### EXERCISE REQUIREMENTS
Quote the records in full and leave their pictures out.

### SUPPLIED MATERIAL
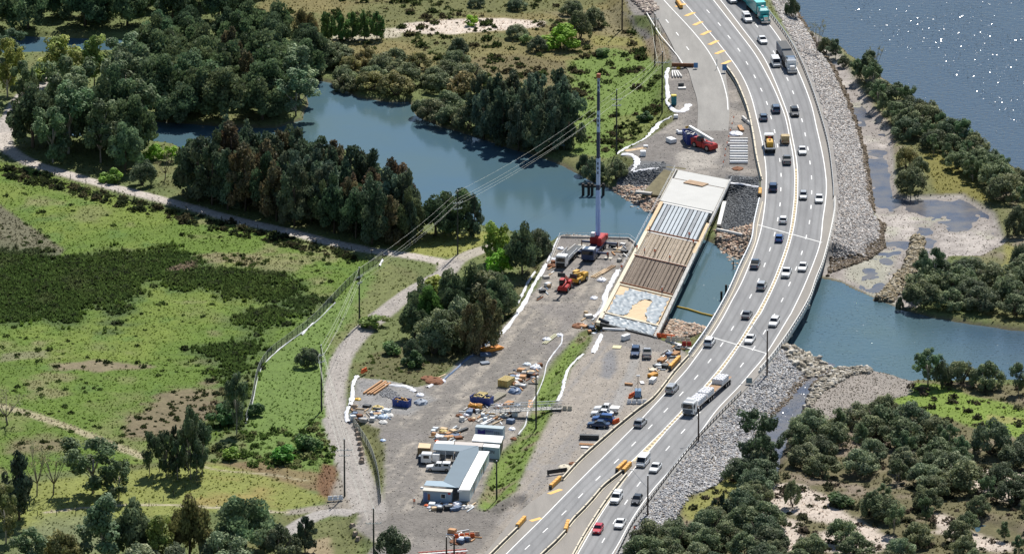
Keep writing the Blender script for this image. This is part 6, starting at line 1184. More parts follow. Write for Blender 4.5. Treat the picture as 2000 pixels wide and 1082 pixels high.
r_ = empty('pick_and_carry_crane', P(1376, 291, 3.62), math.radians(222), 'red articulated crane with white boom beside the blue bin', 'crane')
b = MB(); b.bbox(-1.25, 1.25, .3, 3.3, .6, 1.9, .3); b.build('front_body', MRED, r_); b = MB(); b.bbox(-1.25, 1.25, -3.4, .1, .6, 2.0, .3); b.build('rear_body', MRED, r_); b = MB(); b.bbox(.2, 1.15, -1.5, .0, 1.9, 3.0, .2); b.build('cab', GLASS, r_); b = MB(); b.bbox(-1.2, 1.2, -3.6, -2.4, 1.7, 2.3, .2); b.build('counterweight', MRED, r_)
b = MB(); b.bar((-.2, 2.6, 2.5), (-.2, -5.5, 4.2), .6, .7); b.build('boom', PAINT['white'], r_); b = MB(); b.bar((-.2, -5.5, 4.2), (-.2, -6.6, 3.8), .5, .5); b.build('boom_head', MYEL, r_); b = MB(); b.bar((-.2, 0, 1.8), (-.2, -1.5, 3.2), .25); b.build('ram', GALV, r_)
for x in (-1.1, 1.1):
    for y in (2.1, -2.2): wheel(r_, x, y, .75, .5)
# ================================================================ poles, wires, lights
POLE = mat('tarred_timber', (.045, .05, .045), .85, var=.2, vs=.5); POLEB = mat('brown_timber', (.07, .05, .04), .85, var=.2, vs=.5); INS = mat('insulator', (.75, .76, .78), .3); ARM = mat('grey_timber', (.42, .44, .45), .8)
POLES = {}
def pole(key, px, py, hpx, label, arms=(), m=POLE, az=0):
    g = G(px, py, 1.5); h = hpx/(scale_at(py)*1.0)/math.cos(PITCH)*1.0; r_ = empty('power_pole', g, az, label, 'power pole', 'timber power poles'); t = MB(); t.tube([(0, 0, -.5), (0, 0, h*.5), (0, 0, h)], [.20, .17, .13], 8); t.build('pole', m, r_)
    t = MB(); t.tube([(0, 0, h), (0, 0, h+.12)], [.16, .12], 8); t.build('pole_cap', INS, r_)
    for dz, w_ in arms:
        t = MB(); t.box(-w_, w_, -.2, -.08, h-dz-.06, h-dz+.08); o = t.build('crossarm', ARM, r_)
        for x in (-w_, -w_*.45, w_*.45, w_): t = MB(); t.tube([(x, -.14, h-dz+.08), (x, -.14, h-dz+.36)], [.09, .07], 6); t.build('insulator', INS, o)
    POLES[key] = (g, h, az, arms); return r_
pole('a', 1215, 58, 108, 'brown power pole standing at the top edge left of the highway', m=POLEB); pole('b', 1279, 130, 96, 'brown power pole beside the old carriageway', ((1.3, .9),), POLEB)
pole('c', 1293, 222, 113, 'dark pole behind the white liner, near the concrete piles', ((2.6, 1.6),)); pole('d', 1204, 305, 122, 'tall dark power pole right of the crane boom', ((2.4, 1.15), (3.9, 1.0)), az=.1)
pole('e', 894, 497, 118, 'power pole on the lawn beside the lagoon, casting a long shadow', ((2.9, 1.2), (4.3, 1.0)), az=.5); pole('f', 702, 635, 107, 'power pole on the green slope beside the access track', ((2.2, .9), (3.6, .8)), az=.9)
pole('g', 628, 803, 123, 'power pole left of the dirt track in the fen', ((2.2, .8), (3.8, 1.0)), az=.9); pole('h', 673, 969, 107, 'power pole at the dirt junction near the bottom', ((2.4, 1.6), (3.6, 1.1)), az=.05)
pole('i', 730, 1104, 107, 'power pole cut by the bottom edge beside the round tree', ((3.2, 1.5),), az=.05); pole('k', 1047, 838, 103, 'plain dark pole on the green wedge between the yards'); pole('l', 970, 975, 72, 'slim pole on the green wedge behind the site offices')
pole('m', 872, 1096, 46, 'short post at the bottom edge, left of two', m=POLEB); pole('n', 887, 1092, 44, 'short post at the bottom edge, right of two')
WIRE = mat('bright_wire', (.80, .80, .70), .5)
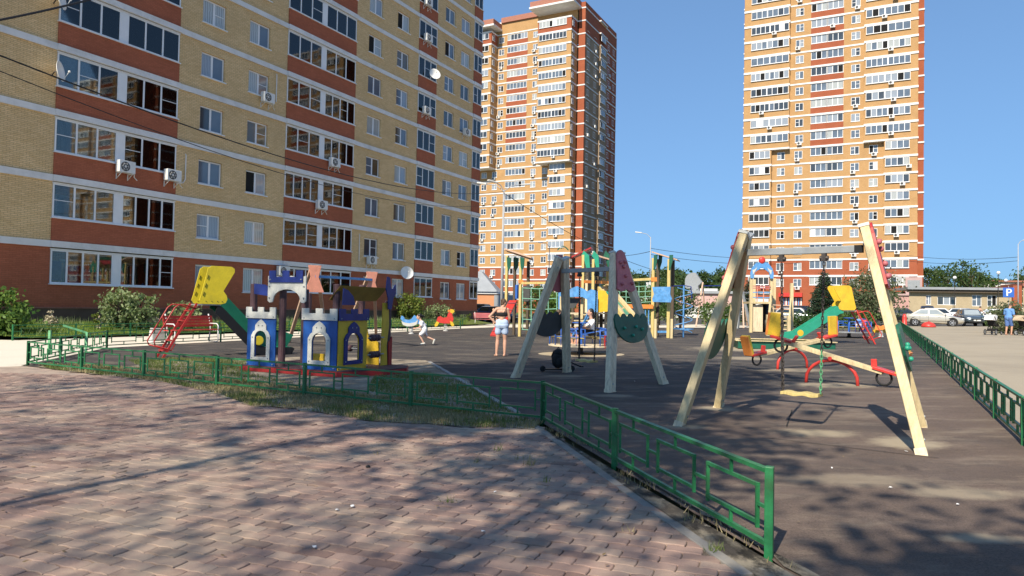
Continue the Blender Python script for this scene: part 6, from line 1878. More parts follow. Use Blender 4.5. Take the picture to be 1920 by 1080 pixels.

### RESPONSE FOR THIS EXERCISE
Keep writing the Blender script for this image. This is part 6, starting at line 1184. More parts follow. Write for Blender 4.5. Treat the picture as 2000 pixels wide and 1082 pixels high.
r_ = empty('pick_and_carry_crane', P(1376, 291, 3.62), math.radians(222), 'red articulated crane with white boom beside the blue bin', 'crane')
b = MB(); b.bbox(-1.25, 1.25, .3, 3.3, .6, 1.9, .3); b.build('front_body', MRED, r_); b = MB(); b.bbox(-1.25, 1.25, -3.4, .1, .6, 2.0, .3); b.build('rear_body', MRED, r_); b = MB(); b.bbox(.2, 1.15, -1.5, .0, 1.9, 3.0, .2); b.build('cab', GLASS, r_); b = MB(); b.bbox(-1.2, 1.2, -3.6, -2.4, 1.7, 2.3, .2); b.build('counterweight', MRED, r_)
b = MB(); b.bar((-.2, 2.6, 2.5), (-.2, -5.5, 4.2), .6, .7); b.build('boom', PAINT['white'], r_); b = MB(); b.bar((-.2, -5.5, 4.2), (-.2, -6.6, 3.8), .5, .5); b.build('boom_head', MYEL, r_); b = MB(); b.bar((-.2, 0, 1.8), (-.2, -1.5, 3.2), .25); b.build('ram', GALV, r_)
for x in (-1.1, 1.1):
    for y in (2.1, -2.2): wheel(r_, x, y, .75, .5)
# ================================================================ poles, wires, lights
POLE = mat('tarred_timber', (.045, .05, .045), .85, var=.2, vs=.5); POLEB = mat('brown_timber', (.07, .05, .04), .85, var=.2, vs=.5); INS = mat('insulator', (.75, .76, .78), .3); ARM = mat('grey_timber', (.42, .44, .45), .8)
POLES = {}
def pole(key, px, py, hpx, label, arms=(), m=POLE, az=0):
    g = G(px, py, 1.5); h = hpx/(scale_at(py)*1.0)/math.cos(PITCH)*1.0; r_ = empty('power_pole', g, az, label, 'power pole', 'timber power poles'); t = MB(); t.tube([(0, 0, -.5), (0, 0, h*.5), (0, 0, h)], [.20, .17, .13], 8); t.build('pole', m, r_)
    t = MB(); t.tube([(0, 0, h), (0, 0, h+.12)], [.16, .12], 8); t.build('pole_cap', INS, r_)
    for dz, w_ in arms:
        t = MB(); t.box(-w_, w_, -.2, -.08, h-dz-.06, h-dz+.08); o = t.build('crossarm', ARM, r_)
        for x in (-w_, -w_*.45, w_*.45, w_): t = MB(); t.tube([(x, -.14, h-dz+.08), (x, -.14, h-dz+.36)], [.09, .07], 6); t.build('insulator', INS, o)
    POLES[key] = (g, h, az, arms); return r_
pole('a', 1215, 58, 108, 'brown power pole standing at the top edge left of the highway', m=POLEB); pole('b', 1279, 130, 96, 'brown power pole beside the old carriageway', ((1.3, .9),), POLEB)
pole('c', 1293, 222, 113, 'dark pole behind the white liner, near the concrete piles', ((2.6, 1.6),)); pole('d', 1204, 305, 122, 'tall dark power pole right of the crane boom', ((2.4, 1.15), (3.9, 1.0)), az=.1)
pole('e', 894, 497, 118, 'power pole on the lawn beside the lagoon, casting a long shadow', ((2.9, 1.2), (4.3, 1.0)), az=.5); pole('f', 702, 635, 107, 'power pole on the green slope beside the access track', ((2.2, .9), (3.6, .8)), az=.9)
pole('g', 628, 803, 123, 'power pole left of the dirt track in the fen', ((2.2, .8), (3.8, 1.0)), az=.9); pole('h', 673, 969, 107, 'power pole at the dirt junction near the bottom', ((2.4, 1.6), (3.6, 1.1)), az=.05)
pole('i', 730, 1104, 107, 'power pole cut by the bottom edge beside the round tree', ((3.2, 1.5),), az=.05); pole('k', 1047, 838, 103, 'plain dark pole on the green wedge between the yards'); pole('l', 970, 975, 72, 'slim pole on the green wedge behind the site offices')
pole('m', 872, 1096, 46, 'short post at the bottom edge, left of two', m=POLEB); pole('n', 887, 1092, 44, 'short post at the bottom edge, right of two')
WIRE = mat('bright_wire', (.80, .80, .70), .5)
Continue the Blender Python script for this scene: part 6, from line 1878. More parts follow. Use Blender 4.5. Take the picture to be 1920 by 1080 pixels.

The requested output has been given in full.